> Goal
Once the pictures are set aside, transcribe the remaining data exactly.

> Dataset extract
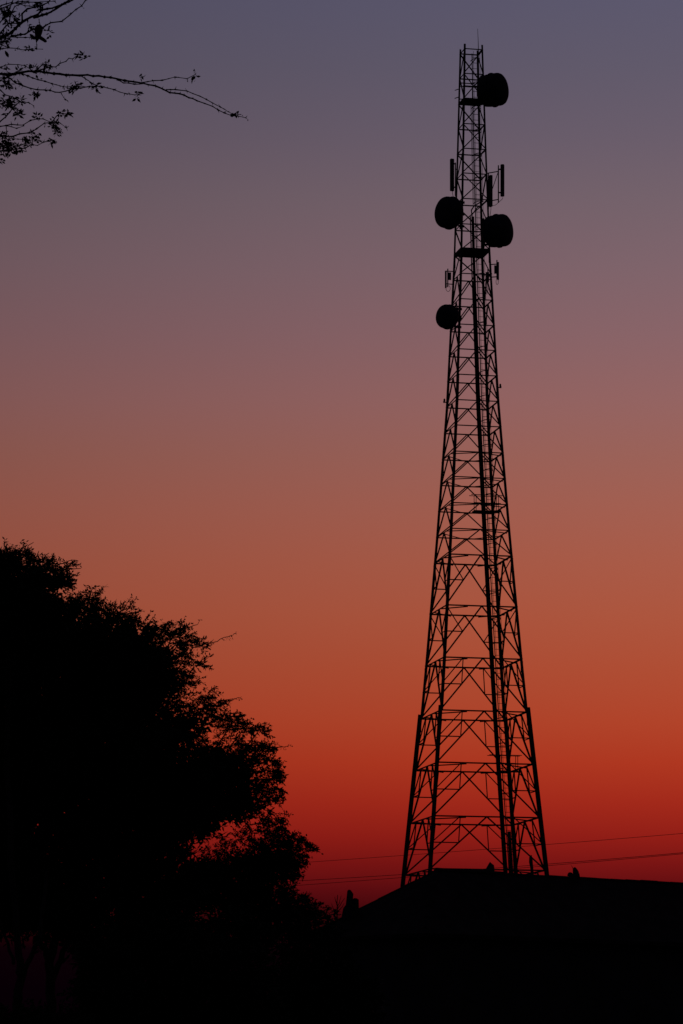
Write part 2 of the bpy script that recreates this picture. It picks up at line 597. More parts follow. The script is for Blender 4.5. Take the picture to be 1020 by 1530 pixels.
# ------------------------------------------------------------------ panel antennas
def panel(px, y0, y1, wpx, pipe_x, py0, py1, arms, leg, side, label, fwd=0.0, turn=25):
    z = P(px, (y0 + y1) / 2, TY).z
    yy = corner(leg, z).y - fwd
    top, bot = P(px, y0, yy), P(px, y1, yy)
    t = thing('panel_antenna', (bot.x, bot.y, bot.z), label, 'panel antenna', 'upright panel antennas mounted on the tower')
    w = wpx * mpp(top)
    a = math.radians(turn)
    dx = Vector((math.cos(a), -side * math.sin(a), 0)); dy = Vector((-dx.y, dx.x, 0))
    mb = MB()
    ax = (top - bot)
    prof = [(-.5, -.28), (-.35, -.42), (.35, -.42), (.5, -.28), (.5, .3), (-.5, .3)]
    vs = []
    for h, s in ((0, .86), (.02, 1), (.98, 1), (1, .86)):
        vs += [bot + ax * h + dx * (x * w * s) + dy * (y * w * s) for x, y in prof]
    fs = [(r * 6 + k, r * 6 + (k + 1) % 6, r * 6 + 6 + (k + 1) % 6, r * 6 + 6 + k) for r in range(3) for k in range(6)]
    fs += [(5, 4, 3, 2, 1, 0), (18, 19, 20, 21, 22, 23)]
    mb.add(vs, fs)
    mb.build('panel', M_PANEL, t)
    mb = MB()
    p0, p1 = P(pipe_x, py0, yy), P(pipe_x + (px - pipe_x) * 0.0, py1, yy)
    mb.tube([p0, p1], 0.032, 8)
    mb.build('pipe', M_STEEL, t)
    mb = MB()
    for f in (0.12, 0.85):
        q = bot + ax * f
        pp = Vector((p0.x + (p1.x - p0.x) * .5, p0.y, q.z))
        mb.bar(q, pp, 0.05, 0.07)
    mb.build('bracket', M_STEEL, t)
    mb = MB()
    for ry in arms:
        q = P(pipe_x, ry, yy)
        mb.bar(q, corner(leg, q.z - 0.05), 0.045)
    if len(arms) > 1:
        mb.bar(P(pipe_x, arms[0], yy), mid(corner(leg, P(px, arms[0], yy).z), corner(leg, P(px, arms[1], yy).z), 1.0), 0.03)
    mb.build('arm', M_STEEL, t)
    mb = MB()
    b0 = bot + dx * 0.02
    mb.tube([b0, b0 + Vector((0, 0, -.12)), mid(b0, corner(leg, bot.z - .4), .5) + Vector((0, 0, -.25)), corner(leg, bot.z - .5)], 0.014, 6)
    mb.build('jumper_cable', M_CABLE, t)
panel(675.2, 237.5, 285.5, 5.6, 680.2, 243, 292, (252, 292), 3, -1, 'tall panel antenna at the upper left, above the large left drum dish')
panel(750.4, 245.8, 293.5, 5.2, 744.4, 247, 303, (256, 298), 1, 1, 'outermost tall panel antenna on the right, held out on a pole', 0.2)
panel(733.0, 262, 309, 5.4, 729.5, 258, 313, (268, 303), 1, 1, 'tall panel antenna tucked against the right leg above the right drum dish', 0.45, 60)

def small_unit(px0, py0, py1, pipe_x, box, arms, loop, leg, side, label):
    z = P(pipe_x, (py0 + py1) / 2, TY).z
    yy = corner(leg, z).y - 0.1
    t = thing('radio_antenna', P(pipe_x, py1, yy), label, 'radio antenna', 'small radio antennas below the wide platform')
    mb = MB(); a, b = P(px0, py0 + 2, yy), P(px0, py1, yy)
    mb.box((a + b) / 2, (0.045, 0, 0), (0, 0.09, 0), (a - b) / 2)
    mb.build('panel', M_PANEL, t)
    mb = MB(); mb.tube([P(pipe_x, py0 - 1.5, yy), P(pipe_x, py1 - 1, yy)], 0.032, 8)
    mb.build('pipe', M_STEEL, t)
    mb = MB()
    a, b = P(box[0], box[1], yy), P(box[2], box[3], yy)
    mb.box((a + b) / 2, (abs(b.x - a.x) / 2, 0, 0), (0, 0.08, 0), (0, 0, abs(a.z - b.z) / 2))
    mb.build('radio_box', M_PANEL, t)
    mb = MB()
    for ry in arms:
        q = P(px0, ry, yy); mb.bar(q, corner(leg, q.z), 0.045)
    mb.build('arm', M_STEEL, t)
    mb = MB()
    lx, ly, rx_, ry_ = loop
    mb.tube([P(lx + rx_ * math.sin(u), ly - ry_ * math.cos(u), yy) for u in np.linspace(0.25, 2 * math.pi - 0.25, 14)], 0.013, 6, False)
    mb.build('cable_loop', M_CABLE, t)
small_unit(665.8, 403, 430, 668.8, (669.5, 407.5, 673.8, 418), (405, 424), (669.3, 431, 3.2, 4.6), 3, -1,
           'small radio antenna on the left edge with a cable loop, above the smallest dish')
small_unit(744.0, 390, 418, 742.2, (738.2, 397, 741.6, 408.5), (394.5, 413.5), (742.6, 421, 1.7, 4.2), 1, 1,
           'small radio antenna on the right edge with a cable loop, below the wide platform')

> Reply
Write part 2 of the bpy script that recreates this picture. It picks up at line 597. More parts follow. The script is for Blender 4.5. Take the picture to be 1020 by 1530 pixels.
# ------------------------------------------------------------------ panel antennas
def panel(px, y0, y1, wpx, pipe_x, py0, py1, arms, leg, side, label, fwd=0.0, turn=25):
    z = P(px, (y0 + y1) / 2, TY).z
    yy = corner(leg, z).y - fwd
    top, bot = P(px, y0, yy), P(px, y1, yy)
    t = thing('panel_antenna', (bot.x, bot.y, bot.z), label, 'panel antenna', 'upright panel antennas mounted on the tower')
    w = wpx * mpp(top)
    a = math.radians(turn)
    dx = Vector((math.cos(a), -side * math.sin(a), 0)); dy = Vector((-dx.y, dx.x, 0))
    mb = MB()
    ax = (top - bot)
    prof = [(-.5, -.28), (-.35, -.42), (.35, -.42), (.5, -.28), (.5, .3), (-.5, .3)]
    vs = []
    for h, s in ((0, .86), (.02, 1), (.98, 1), (1, .86)):
        vs += [bot + ax * h + dx * (x * w * s) + dy * (y * w * s) for x, y in prof]
    fs = [(r * 6 + k, r * 6 + (k + 1) % 6, r * 6 + 6 + (k + 1) % 6, r * 6 + 6 + k) for r in range(3) for k in range(6)]
    fs += [(5, 4, 3, 2, 1, 0), (18, 19, 20, 21, 22, 23)]
    mb.add(vs, fs)
    mb.build('panel', M_PANEL, t)
    mb = MB()
    p0, p1 = P(pipe_x, py0, yy), P(pipe_x + (px - pipe_x) * 0.0, py1, yy)
    mb.tube([p0, p1], 0.032, 8)
    mb.build('pipe', M_STEEL, t)
    mb = MB()
    for f in (0.12, 0.85):
        q = bot + ax * f
        pp = Vector((p0.x + (p1.x - p0.x) * .5, p0.y, q.z))
        mb.bar(q, pp, 0.05, 0.07)
    mb.build('bracket', M_STEEL, t)
    mb = MB()
    for ry in arms:
        q = P(pipe_x, ry, yy)
        mb.bar(q, corner(leg, q.z - 0.05), 0.045)
    if len(arms) > 1:
        mb.bar(P(pipe_x, arms[0], yy), mid(corner(leg, P(px, arms[0], yy).z), corner(leg, P(px, arms[1], yy).z), 1.0), 0.03)
    mb.build('arm', M_STEEL, t)
    mb = MB()
    b0 = bot + dx * 0.02
    mb.tube([b0, b0 + Vector((0, 0, -.12)), mid(b0, corner(leg, bot.z - .4), .5) + Vector((0, 0, -.25)), corner(leg, bot.z - .5)], 0.014, 6)
    mb.build('jumper_cable', M_CABLE, t)
panel(675.2, 237.5, 285.5, 5.6, 680.2, 243, 292, (252, 292), 3, -1, 'tall panel antenna at the upper left, above the large left drum dish')
panel(750.4, 245.8, 293.5, 5.2, 744.4, 247, 303, (256, 298), 1, 1, 'outermost tall panel antenna on the right, held out on a pole', 0.2)
panel(733.0, 262, 309, 5.4, 729.5, 258, 313, (268, 303), 1, 1, 'tall panel antenna tucked against the right leg above the right drum dish', 0.45, 60)

def small_unit(px0, py0, py1, pipe_x, box, arms, loop, leg, side, label):
    z = P(pipe_x, (py0 + py1) / 2, TY).z
    yy = corner(leg, z).y - 0.1
    t = thing('radio_antenna', P(pipe_x, py1, yy), label, 'radio antenna', 'small radio antennas below the wide platform')
    mb = MB(); a, b = P(px0, py0 + 2, yy), P(px0, py1, yy)
    mb.box((a + b) / 2, (0.045, 0, 0), (0, 0.09, 0), (a - b) / 2)
    mb.build('panel', M_PANEL, t)
    mb = MB(); mb.tube([P(pipe_x, py0 - 1.5, yy), P(pipe_x, py1 - 1, yy)], 0.032, 8)
    mb.build('pipe', M_STEEL, t)
    mb = MB()
    a, b = P(box[0], box[1], yy), P(box[2], box[3], yy)
    mb.box((a + b) / 2, (abs(b.x - a.x) / 2, 0, 0), (0, 0.08, 0), (0, 0, abs(a.z - b.z) / 2))
    mb.build('radio_box', M_PANEL, t)
    mb = MB()
    for ry in arms:
        q = P(px0, ry, yy); mb.bar(q, corner(leg, q.z), 0.045)
    mb.build('arm', M_STEEL, t)
    mb = MB()
    lx, ly, rx_, ry_ = loop
    mb.tube([P(lx + rx_ * math.sin(u), ly - ry_ * math.cos(u), yy) for u in np.linspace(0.25, 2 * math.pi - 0.25, 14)], 0.013, 6, False)
    mb.build('cable_loop', M_CABLE, t)
small_unit(665.8, 403, 430, 668.8, (669.5, 407.5, 673.8, 418), (405, 424), (669.3, 431, 3.2, 4.6), 3, -1,
           'small radio antenna on the left edge with a cable loop, above the smallest dish')
small_unit(744.0, 390, 418, 742.2, (738.2, 397, 741.6, 408.5), (394.5, 413.5), (742.6, 421, 1.7, 4.2), 1, 1,
           'small radio antenna on the right edge with a cable loop, below the wide platform')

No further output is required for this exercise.